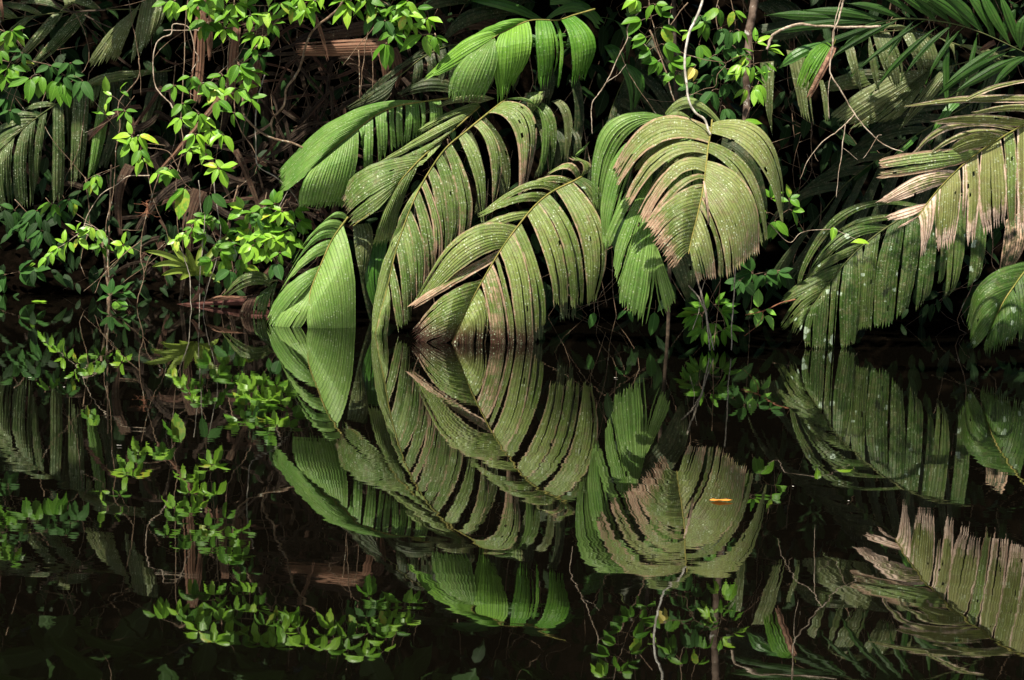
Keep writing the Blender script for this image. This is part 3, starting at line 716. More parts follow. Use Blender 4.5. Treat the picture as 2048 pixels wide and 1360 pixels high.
frond('two ragged grey fronds hanging straight down in the dark right of the pale trunk',
  yy([(1600,90),(1560,100),(1530,120)], [13.0,13.1]), [
  (1573,100, 1587,160, 1600,224, 1608,105, 1617,170, 1626,237, dict(free=0, jag=16)),
  (1520,125, 1530,200, 1542,257, 1548,122, 1546,190, 1544,260, dict(free=0, jag=14)),
  (1638,160, 1645,200, 1652,240, 1646,160, 1655,200, 1658,240, dict(free=0.05)),
  (1610,60, 1570,78, 1510,72, 1620,20, 1580,40, 1520,50, dict(free=.3, mat='shade')),
  (1500,10, 1540,30, 1560,75, 1560,-5, 1600,20, 1625,70, dict(free=.35, mat='shade')),
  ], 'grey', seed=85, show_rachis=False, dm=-.03)
# ------------------------------------------------------------------ left background
frond('grey-green spotted frond with long hanging leaflets at the far left',
  yy([(345,140),(270,150),(206,165),(147,188),(112,209),(82,229),(44,259),(9,294),(-25,335)], [15.6,15.2,14.8]), [
  (79,231, 69,294, 69,382, 94,221, 84,290, 78,352, dict(holes=.04)),
  (46,258, 28,325, 32,407, 73,236, 64,300, 64,407, {}),
  (-15,322, -22,370, -5,417, 30,273, 20,330, 25,412, {}),
  (106,213, 106,300, 105,398, 126,200, 128,300, 126,393, {}),
  (147,188, 144,265, 142,373, 176,176, 174,250, 166,343, dict(tipdry=.3)),
  (182,174, 181,195, 180,212, 203,166, 196,190, 190,202, {}),
  (205,166, 188,265, 176,353, 222,161, 213,255, 192,338, dict(mat='green')),
  (240,156, 222,250, 200,332, 266,152, 254,245, 225,322, dict(mat='shade')),
  (300,146, 291,205, 280,264, 333,141, 324,210, 292,264, dict(mat='shade')),
  (128,199, 136,290, 134,360, 146,189, 143,280, 140,362, dict(dm=.08, dt=.1, mat='shade')),
  (222,162, 222,250, 208,330, 240,156, 240,250, 216,330, dict(dm=.08, dt=.1, mat='shade')),
  (160,184, 205,150, 300,140, 190,171, 225,164, 300,148, dict(dm=-.03, splits=0)),
  (82,228, 40,222, 18,228, 76,234, 40,234, 16,234, {}),
  (72,238, 30,240, -6,254, 64,244, 30,250, -6,262, {}),
  (60,248, 20,258, -14,280, 50,255, 20,270, -14,292, {}),
  (44,260, 10,278, -20,300, 30,273, 8,290, -20,312, {}),
  (112,208, 80,204, 50,216, 104,214, 80,214, 52,222, {}),
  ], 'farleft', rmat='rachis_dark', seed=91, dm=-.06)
frond('mottled brownish frond with strap leaflets in the upper left corner',
  yy([(310,18),(180,20),(75,30),(-10,42)], [15.2,15.0]), [
  (105,27, 68,70, 27,122, 126,24, 94,70, 34,126, {}),
  (150,22, 104,80, 48,138, 178,20, 142,72, 60,140, {}),
  (55,32, 20,60, -8,102, 75,29, 42,58, 2,112, {}),
  (20,38, -5,30, -20,20, 35,36, 15,18, -10,6, {}),
  (70,30, 40,18, 0,14, 84,28, 50,8, 10,2, {}),
  (130,24, 90,10, 40,6, 146,22, 100,0, 60,-6, {}),
  (190,20, 150,6, 110,-4, 205,19, 170,-6, 130,-14, {}),
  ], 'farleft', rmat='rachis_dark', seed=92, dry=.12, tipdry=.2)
frond('two pale notched blades hanging at the top left',
  yy([(345,-30),(300,-15),(265,10)], [14.6,14.6]), [
  (260,26, 212,72, 179,122, 280,8, 246,66, 190,128, dict(free=0, jag=12)),
  (276,12, 228,72, 190,128, 281,6, 256,66, 237,112, dict(free=-.03, jag=12)),
  (283,5, 273,50, 264,116, 292,0, 283,42, 273,112, dict(free=.02)),
  (292,-5, 285,50, 275,108, 336,-12, 328,32, 310,64, dict(free=.0, jag=14, splits=1)),
  (120,-8, 130,8, 124,20, 150,-8, 148,4, 132,16, dict(free=.1)),
  ], 'grey', seed=93, show_rachis=False, dm=-.06)
frond('mossy frond stub bending down into the water behind the reddish fallen blade',
  yy([(556,560),(545,562),(530,572)], [13.7,13.7]), [
  (548,560, 498,545, 447,588, 538,574, 500,570, 452,594, dict(free=0)),
  (528,580, 512,600, 506,628, 556,560, 545,592, 536,630, dict(free=.03)),
  (500,590, 488,606, 478,628, 516,588, 506,606, 500,630, dict(free=.06, mat='darkdead')),
  (482,592, 440,592, 418,600, 504,590, 470,598, 420,603, dict(free=.04, mat='dead')),
  ], 'mossy', rmat='rachis_dark', seed=94, r=(.01,.008))
# ------------------------------------------------------------------ leafy climbers and shrubs
Yg, Mt, Dk = 'young', 'mature', 'darkleaf'
plant('leafy_climber', 'light green climber with drooping leaf fans hanging before the dead stalks, left', 'climber',
  [([(470,-10),(462,60),(455,130),(450,200),(440,260),(432,330)], .006, .003), ([(455,130),(420,165),(385,215),(362,240)], .004, .002), ([(440,260),(400,285),(340,330)], .004, .002), ([(500,60),(478,110),(452,140)], .004,.003)],
  [(416,44,34,5,Mt),(450,56,36,5,Yg),(404,52,28,3,Mt),(432,176,34,4,Yg),(474,176,36,4,Yg,290,170),(500,141,40,5,Yg,270,160),(478,128,40,4,Mt),(382,153,28,4,Mt),(406,165,30,4,Mt),(365,206,32,4,Mt),
   (397,226,34,4,Mt),(435,200,34,3,Mt),(362,235,32,4,Yg),(409,235,34,4,Yg),(423,259,34,4,Yg),(447,268,34,4,Yg),(391,267,34,4,Yg,270,140),(380,299,24,3,Yg),(409,297,26,4,Yg),(438,336,36,6,Yg,270,240),(430,318,26,2,Yg),
   (340,336,34,4,Mt,240,120),(316,344,28,2,Yg),(350,170,30,3,Mt),(500,195,32,3,Mt),(468,225,30,3,Mt),(372,372,62,2,Mt,240,40),(420,385,50,2,Dk,290,40),(445,150,30,3,Mt),(520,110,30,3,Dk)],
  None, Y=13.4, seed=3)
plant('leafy_climber', 'bright leafy branch hanging from the top edge, large three leaf fan at its tip', 'branch',
  [([(680,-20),(760,0),(800,30),(845,70)], .006, .003), ([(760,0),(775,40),(780,85)], .004, .002), ([(800,30),(830,28),(860,40)], .003,.002)],
  [(700,8,42,3,Yg,268,70),(690,0,34,2,Yg),(735,-2,34,4,Mt),(753,12,36,4,Mt),(750,30,40,3,Dk,270,80),(812,26,32,4,Yg),(832,18,30,4,Mt),(853,36,30,4,Yg,300,120),(848,68,48,3,Yg,275,110),(800,50,30,4,Mt),
   (773,85,44,3,Mt,250,60),(788,66,30,4,Mt),(823,47,30,4,Yg),(800,12,32,4,Mt),(780,20,30,4,Mt),(870,70,26,3,Mt,300,90),(815,0,34,4,Yg),(770,40,36,3,Dk,270,80),(795,80,24,2,Dk),(650,-25,42,3,Yg),(690,-38,44,4,Yg),(735,-32,40,4,Mt),(775,-42,42,4,Yg),(810,-30,40,3,Yg)], None, Y=13.2, seed=4)
plant('leafy_climber', 'bright leafy branch along the top edge over the brown twisting vine, left of centre', 'branch',
  [([(380,-15),(440,0),(520,12),(600,8),(640,-10)], .006, .003)],
  [(532,20,42,2,Yg,262,40),(512,68,30,4,Mt,230,120),(529,40,30,3,Yg),(585,14,36,4,Yg,275,120),(612,12,34,4,Yg,280,120),(560,5,34,4,Mt),(545,48,28,3,Mt),(500,30,30,4,Yg),(490,10,34,4,Mt),(470,6,36,4,Yg),(440,14,30,4,Mt),(410,6,36,4,Yg,270,140),
   (382,10,40,3,Yg,270,90),(395,-4,34,4,Mt),(630,0,30,4,Yg),(350,0,40,3,Yg,255,70),(335,4,34,3,Mt),(600,-4,34,3,Yg),(455,30,28,4,Mt),(525,70,34,3,Yg,265,90),(510,95,30,3,Mt),(425,-20,44,4,Yg),(455,-35,46,4,Yg),(485,-28,46,3,Yg),(515,-42,40,4,Mt),(548,-34,44,4,Yg),(580,-45,46,4,Yg),(600,-30,40,3,Yg)], None, Y=13.3, seed=5)
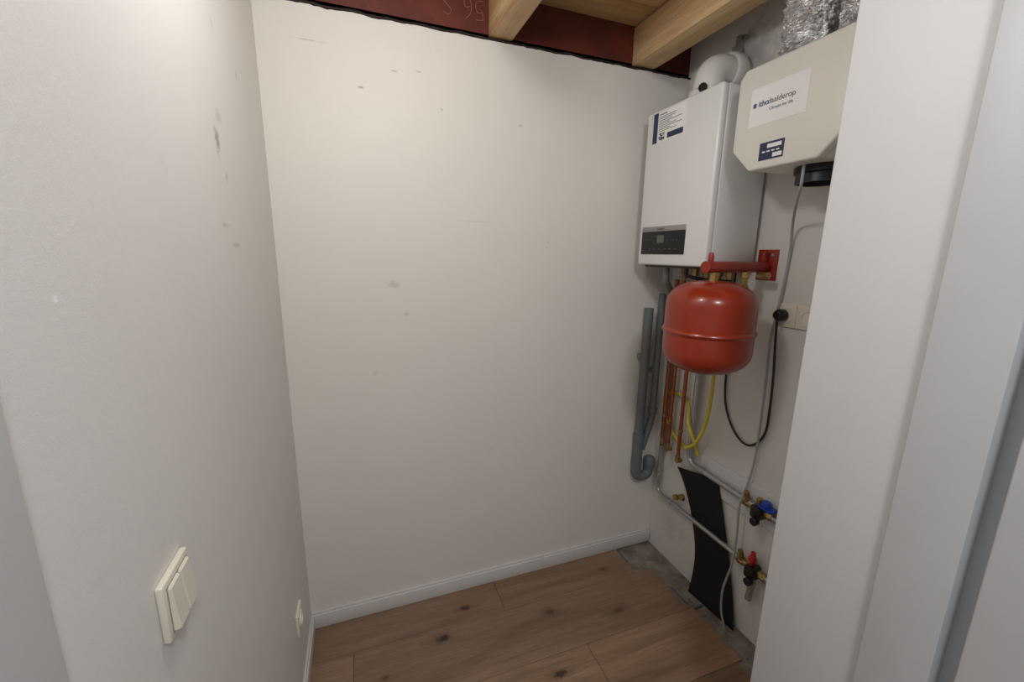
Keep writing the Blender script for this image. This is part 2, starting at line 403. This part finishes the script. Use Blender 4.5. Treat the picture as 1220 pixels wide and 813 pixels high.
# flue
fl=empty("flue_pipe")
fp=fillet([(1.262,1.35,bz1+.002),(1.262,1.35,2.175),(XR-.001,1.35,2.175)],.075,14)
tube("elbow",fp,.055,M_ppw,fl,n=40)
lathe("base_collar",[(.055,0),(.066,0),(.067,.004),(.067,.032),(.062,.036),(.055,.036)],(1.262,1.35,bz1+.005),M_ppw,fl)
lathe("seal",[(.0,0),(.070,0),(.070,.006),(.0,.006)],(1.262,1.35,bz1+.0012),M_black,fl)
lathe("wall_collar",[(.055,0),(.064,0),(.067,.004),(.067,.04),(.064,.045),(.055,.045)],(1.335,1.35,2.175),M_ppw,fl,axis=(1,0,0))
lathe("test_port_cap",cylprof(.015,.012),(1.262-.055,1.35-.033,2.094),M_black,fl,axis=(-.85,-.5,.1),n=24)
bm=bmesh.new(); addbox(bm,1.37,1.373,1.33,1.352,2.23,2.30); addbox(bm,1.352,1.388,1.332,1.350,2.235,2.26,.002); addbox(bm,1.38,1.40,1.325,1.345,2.285,2.30,.002)
obj("strap",bm,M_zinc,fl,True)

# ---------------------------------------------------------------- ventilation unit
vu=empty("ventilation_unit")
def octo(y0,y1,z0,z1,ct,cb): return [(y0+cb,z0),(y1-cb,z0),(y1,z0+cb),(y1,z1-ct),(y1-ct,z1),(y0+ct,z1),(y0,z1-ct),(y0,z0+cb)]
prism("body",octo(.757,1.100,1.762,2.055,.022,.068),1.182,1.398,M_offw,vu,bev=.004)
prism("front_cover",octo(.755,1.102,1.760,2.057,.022,.068),1.15,1.180,M_offw,vu,bev=.007)
box("label",1.1490,1.1505,.872,1.050,1.885,1.992,M_paper,vu)
text("label_brand","daalderop",(1.1488,.992,1.938),.021,M_ink,vu)
text("label_brand_bold","itho",(1.1488,1.022,1.938),.021,M_blueink,vu,bold=.0004)
text("label_sub","Climate for life",(1.1488,.985,1.920),.012,M_blueink,vu)
bm=bmesh.new()
for k in range(2):
    c=Vector((1.1488,1.034,1.941+k*.006)); v=[bm.verts.new(c+Vector((0,a,b))) for a,b in ((-.008,0),(0,.004),(.008,0),(0,-.004))]; bm.faces.new(v)
obj("label_logo",bm,M_blueink,vu)
box("rating_plate",1.1490,1.1505,.922,1.000,1.783,1.832,M_navy,vu)
bm=bmesh.new()
addbox(bm,1.1486,1.1495,.93,.975,1.815,1.826); addbox(bm,1.1486,1.1495,.926,.955,1.788,1.799)
for i in range(4): addbox(bm,1.1486,1.1495,.935+i*.015,.945+i*.015,1.804,1.808)
obj("rating_print",bm,M_paper,vu)
lathe("bottom_spigot",[(.050,0),(.068,0),(.072,-.006),(.072,-.022),(.066,-.026),(.066,-.05),(.060,-.05),(.058,-.01),(0,-.01)],(1.285,.895,1.765),M_black,vu)

# aluminium flexible ducts
k=NB("aluminium_foil"); n=k.noise(26,4,.6,dist=1.5); k.b.inputs["Metallic"].default_value=1; k.b.inputs["Roughness"].default_value=.2
k.b.inputs["Base Color"].default_value=(.9,.9,.9,1); k.bump(n.outputs[0],1,.03); M_foil=k.m
def duct(pts,r,nm,seed):
    P=smooth(pts,46)
    bm=bmesh.new()
    def rf(t,a,i): return r*(1+.045*sin(i*1.35)+.12*noise.noise(Vector((cos(a)*2.2+seed,sin(a)*2.2,i*.16)))+.08*noise.noise(Vector((cos(a)*6,sin(a)*6,i*.4+seed))))
    addtube(bm,P,r,64,rf); return obj(nm,bm,M_foil,None,True)
duct([(1.26,.975,2.062),(1.262,.98,2.12),(1.262,.985,2.22),(1.262,.985,2.40)],.064,"flexible_duct",1)
duct([(1.27,.825,2.062),(1.275,.825,2.13),(1.28,.83,2.23),(1.28,.835,2.40)],.064,"flexible_duct.001",7)

# ---------------------------------------------------------------- expansion vessel
ev=empty("expansion_vessel")
vc=(1.115,1.085)
R0=.142; z0,z1=1.110,1.425
prof=[(0,z0)]
H=.085
low=[]; 
for i in range(1,13):
    a=i/12*pi/2; low.append((R0*sin(a)**.8, z0+H*(1-cos(a)**.9 if i<12 else 1)))
up=[(r,z0+z1-z) for r,z in reversed(low)]
zm=(z0+z1)/2-.012
mid=[(R0,zm-.010),(R0+.004,zm-.007),(R0+.0065,zm),(R0+.004,zm+.007),(R0,zm+.010)]
lathe("tank",prof+low+mid+up+[(0,z1)],(vc[0],vc[1],0),M_red,ev,n=80)
lathe("connection",cylprof(.014,.03),(vc[0],vc[1],z1-.004),M_brass,ev,n=6)
tube("bracket_arm",[(vc[0]-.042,vc[1]-.002,1.468),(XR-.012,1.125,1.468)],.019,M_redB,ev,n=24)
bm=bmesh.new(); addbox(bm,XR-.005,XR,1.085,1.165,1.42,1.53,.002); addbox(bm,XR-.03,XR-.004,1.118,1.132,1.43,1.52,.002)
obj("wall_plate",bm,M_redB,ev,True)
lathe("screw",cylprof(.007,.004),(XR-.009,1.105,1.51),M_zinc,ev,axis=(1,0,0),n=6)
lathe("vent_cap",[(0,0),(.009,0),(.009,.02),(.006,.03),(0,.03)],(vc[0]-.02,vc[1],1.485),M_redB,ev)
bm=bmesh.new(); addlathe(bm,cylprof(.014,.022),(1.27,1.10,1.43),n=6); addlathe(bm,cylprof(.011,.05),(1.27,1.10,1.385),n=16); addlathe(bm,cylprof(.016,.02),(1.27,1.10,1.385),n=6); addlathe(bm,cylprof(.012,.04),(1.335,1.06,1.44),(0,1,0),n=16)
obj("brass_valves",bm,M_brass,ev,True)
tube("vessel_hose",smooth([(1.27,1.10,1.385),(1.29,1.13,1.36),(1.33,1.18,1.37),(1.345,1.22,1.41)]),.007,M_zinc,ev)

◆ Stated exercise
Return only the number of lines in the preceding records that contain the string "tipdry".

◆ Solution for this task
2